Sunday, August 16, 2009

Are The Good Guys Winning?

Charts: The S&P 500 needs a lengthy and healthy consolidation for the rally to become a multi-year bull market. It hasn’t happened yet. There was a consolidation period between the two big up legs. Unfortunately it was short, sloppily volatile, and formed a bearish head and shoulders pattern. Healthy consolidation means tight sideways movement between well-defined support and resistance. We got that last week. This pattern needs to continue so the rally ceases to resemble the famous bear market bounces of the 30s and 70s that I talked about last Sunday (scroll down to the 8/9/09 newsletter).

Fundamentals: Q2 GDP grew in Germany, France, and emerging Asia. The shocker is Germany and France. They grew on exports to Asia and cash for clunker type stimulus programs within their own borders. Western exports to Asia are still dependent on China’s government stimulus program, rather than private sector strength. China’s federal government runs a surplus but its provincial governments run deficits; the net result is that China is now running a combined fiscal deficit of about 3.5% of GDP, which is what spendthrift America was running as recently as three years ago. Germany has a federal surplus and a provincial deficit something like China’s. Outside of disciplined Germany and China, most major economies are running deficits around 10% of GDP. Germany will not renew its clunker program or jam through more deficit spending and China is grimly draining liquidity from its banking system. So the global recovery is built on quicksand. The only counterargument to the rally/recovery ending in tears is that in times of war governments somehow get away with massive deficits. During the long period of Napoleonic War Britain’s deficit peaked at an eye-watering 25% of GDP with no ill effects because the good guys won. Is the world engulfed in a global war and are the good guys winning? Keep reading.

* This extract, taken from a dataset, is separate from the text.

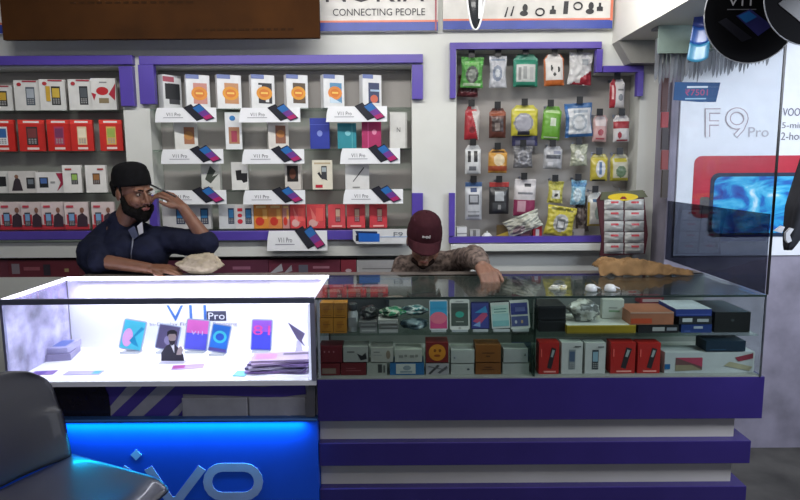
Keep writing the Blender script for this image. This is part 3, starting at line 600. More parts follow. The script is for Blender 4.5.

Geopolitics: North/Central Africa is being scorched by an arc of fire. In Somalia, Al Shabab has carved a de facto Taliban type nation-state out of the lawless country. To the west, Tunisia, Algeria, Mauritania, Mali, and Niger form a block that is plagued by a virulent and powerful bad guy insurgency called AQIM (an Al-Qaeda franchisee). AQIM’s strength is its large numbers, ability to earn big money boot-legging cigarettes and illegal immigrants into Europe, and the vast lawless deserts of its host countries. AQIM is mostly comprised of Arabs that are minorities in black North Africa. Below this block is Nigeria with Islamic rebel group Boko Haram. Nigeria claims that Al-Shabab, AQIM, and Boko Haram have recently joined forces and together are growing much more powerful. America is stepping up its involvement in North/Central Africa.
In the Gaza Strip, due to Team Obama’s brilliant diplomacy the once radical group Hamas has morphed into good-bad-guys and a new bad guy group wants to overthrow Hamas and install a Taliban style government. The new bad guys call themselves Warriors of God (WG) and claim to be an Al-Qaeda franchisee. WG and Hamas have recently been fighting a mini-war in Gaza. Saturday, Hamas killed the leader of WG as well as a dozen bad guys. As we’ve seen in Nigeria, swiftly smashing bad guys and publically killing their top leader tends to knock insurgencies for a loop (bullish).
In Lebanon, with the apparent loss of Hamas as an ally, Hezbollah is making grandiose threats against Israel, fearful over its future as the peace process inches forward. Hezbollah for now is all bark and no bite.
In Pakistan, as of Saturday morning, fighting between Taliban chieftain Turkistan’s good-bad-guy militia and H. Mehsud’s bad guys continued but seemed to be winding down with one good-bad-guy killed. Since Friday the Paki Army has killed 12 bad guys. The SV Taliban is stepping up civilian terror bombings in the Swat Valley and avoiding firefights with the Army.
In Afghanistan, a gigantic Taliban car bomb exploded at the gates to NATO headquarters in Kabul, killing 7 and wounding 91. The Taliban has stepped up its terror bombing in recent weeks, as practice for what will probably be a big onslaught this Thursday, election day. They’ve never gotten this close to NATO headquarters before (bearish).
In Northern Yemen, the fighting rages on between the Yemeni Army and bad guy insurgent group Zaydi. The fighting is moving closer to the country’s capital city, San’a (not good). Facing a second Islamic insurgency to the south, the Army is desperate for a quick victory. This forces it to use airstrikes and artillery, wiping out civilians along with bad guys (hurts civilian morale). Osama Bin Laden is actually a Yemeni, not a Saudi, so the Al-Qaeda franchisee in the south is especially dangerous. And Yemen itself occupies a very strategic position. It borders Saudi Arabia and forms a tangent to the arc of fire slashing across North Africa. We don’t know how America and Saudi Arabia are helping the Yemeni Army although they must be helping in some way.
In conclusion, the world is definitely engulfed in a global war and the good guys are maybe winning.